Until now, I’ve been talking about Purity Culture and porn culture as though they’re two separate forces. But I actually think it’s naïve to assume that those raised in Purity Culture were not also raised in porn culture. It can be difficult to tease out which problems stem from Purity Culture and which stem from porn culture, and to what degree. Once a cake is baked, you can’t separate out which part is egg and which is flour.

That said, I think the ‘cake’ takes a pretty clear form once baked: objectification.

Porn culture reduces beautiful, precious men and women beloved by God and created in the divine image to two dimensional, digital apparitions whose existence begins and ends with the click of a button. It obscures and commoditizes their humanity, basing their worth entirely upon a few key physical attributes and a willingness to ‘perform’ for people they will never meet face to face. They are things that exist to fulfill another’s self-centered needs, not the complex, interesting, glorious people God created them to be.

At the beginning of this post, I talked about the list I was encouraged to make at church camp of traits I wanted in my future husband. While I believe that this was intended to teach us to develop healthy standards, I think that the broader impact of ‘the shopping list’ approach on my generation has been the objectification of those we encounter on a day to day basis. Are you The One? becomes the question we ask ourselves whenever we are around singles our age. We treat each person that God has called us to love sacrificially as though their primary value lies in whether or not they tick all of the boxes on our list, whether there is “a spark” or sufficient chemistry, or whether their [EQ/spiritual habits/calling] matches our own. When we do find that person who more or less ticks all the boxes, our love is transactional and highly conditional, quid pro quo. Our significant others are things that exist to fulfill our self-centered needs, not the complex, interesting, glorious people God created them to be.

Faith, Hope, and Love

In the last year and a half, I have had to wrestle honestly with my unwanted gift of singleness more than at any other point in my life. I have struggled with each of the issues above–and then some!–in different ways, and I understand that I cannot avoid the repercussions of porn culture or Purity Culture by trying to wish away my desire for a relationship. I am also slowly settling into the realization that I cannot satisfy my singleness woes with a relationship, at least not entirely.
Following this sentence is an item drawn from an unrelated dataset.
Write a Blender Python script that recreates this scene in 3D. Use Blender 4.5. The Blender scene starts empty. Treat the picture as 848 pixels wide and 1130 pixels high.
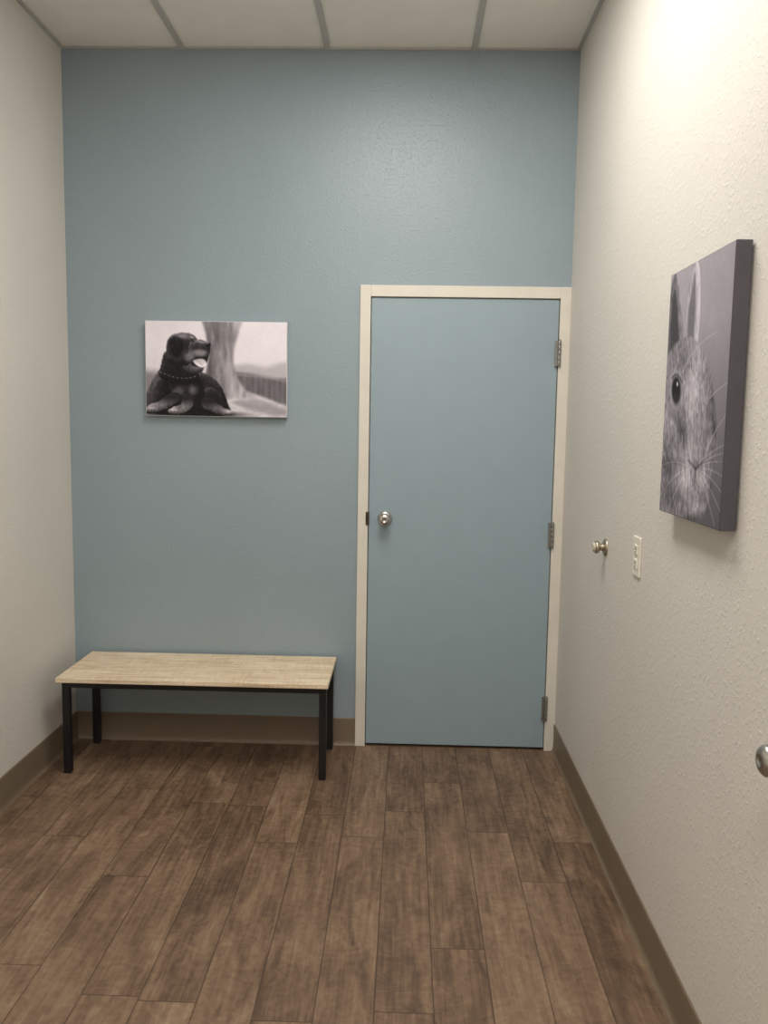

Rather than responding to a legitimate longing for a relationship with objectification or a sense of entitlement, the solution is the three things that remain at the end of 1 Corinthians 13: faith, hope, and love. Faith: authentic, firmly rooted trust that God is a good Father who gives good gifts to his children for a good purpose, although I may not understand fully what that purpose is. Hope: the expectation that God is drawing me deeper into the perichoresis, that he has given me a permanent place in his family (Ps 68:6, Jn 1:12, Eph 1:5), and that he is making all things new (Rev. 21:1-4). Love, the greatest of all: choosing to receive his abundant love for me even when it feels foreign and uncomfortable; accepting love from those around me, flawed though it may be; asking God to give me the eyes to see others as he does, so that I may love them as he does–sacrificially, tenaciously, and with great delight. These are the only antidotes I know to the creeping, insidious ripple effects of two seemingly opposed cultural forces.